Spot market truck postings loosened up in October by 20%, compared to September. Truckload capacity appeared to be easing across the country in October, especially for dry vans.

There may actually be more trucks on the road, thanks in part to a 58% increase in sales of new and used Class 8 trucks from August to September (25% year over year), as reported by Thomas Albrecht of BB&T Capital Markets. Shippers and freight brokers may find low rates on the spot market right now, as the first week in November showed a decline in national average rates for both vans and reefers.

The trend is expected to be short-lived, however. Industry analysts, including Donald Broughton of Avondale Partners, see a temporary equilibrium between trucking capacity and demand now, but several factors are expected to drive rates up by the end of this year or early in 2011:

Many inexperienced or marginal truck drivers are expected to be sidelined by the nationwide rollout of CSA 2010. In that new Federal safety program, five out of the seven safety metrics are controlled or influenced by driver behaviors.

Hours of service rules are also undergoing a review. Any new restrictions could exacerbate driver shortages, and reduced hours also affect the return on fleet assets.

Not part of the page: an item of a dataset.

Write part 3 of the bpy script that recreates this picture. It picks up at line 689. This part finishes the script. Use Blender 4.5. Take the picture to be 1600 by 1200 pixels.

Those factors put additional pressure on the carrier’s costs.

New emissions standards in California and nationwide may drive carriers to retire obsolete reefers and tractors rather than retrofitting them with costly emission control devices.

Any future increase in freight will be chasing after fewer trucks.

In fact, contract rates rose in September, as reported in TransCore’s Truckload Rate Index, re-opening the gap between contract rates and the spot market rates paid by brokers. We would not be surprised to see contract rates rise again in October, as big shippers move to lock in capacity before CSA 2010 rolls out.

These trends converge to create a short-term ‘sweet spot’ for brokers on the spot market. For a brief time, maybe just a few more weeks, we should continue to see slight improvements in equipment supply.

Then, as capacity tightens, more of a gap will emerge between contract rates and the spot market rates paid by the broker. Spot market rates are likely to increase, beginning in high-demand markets, if and when brokers find it more difficult to secure trucks for their customers.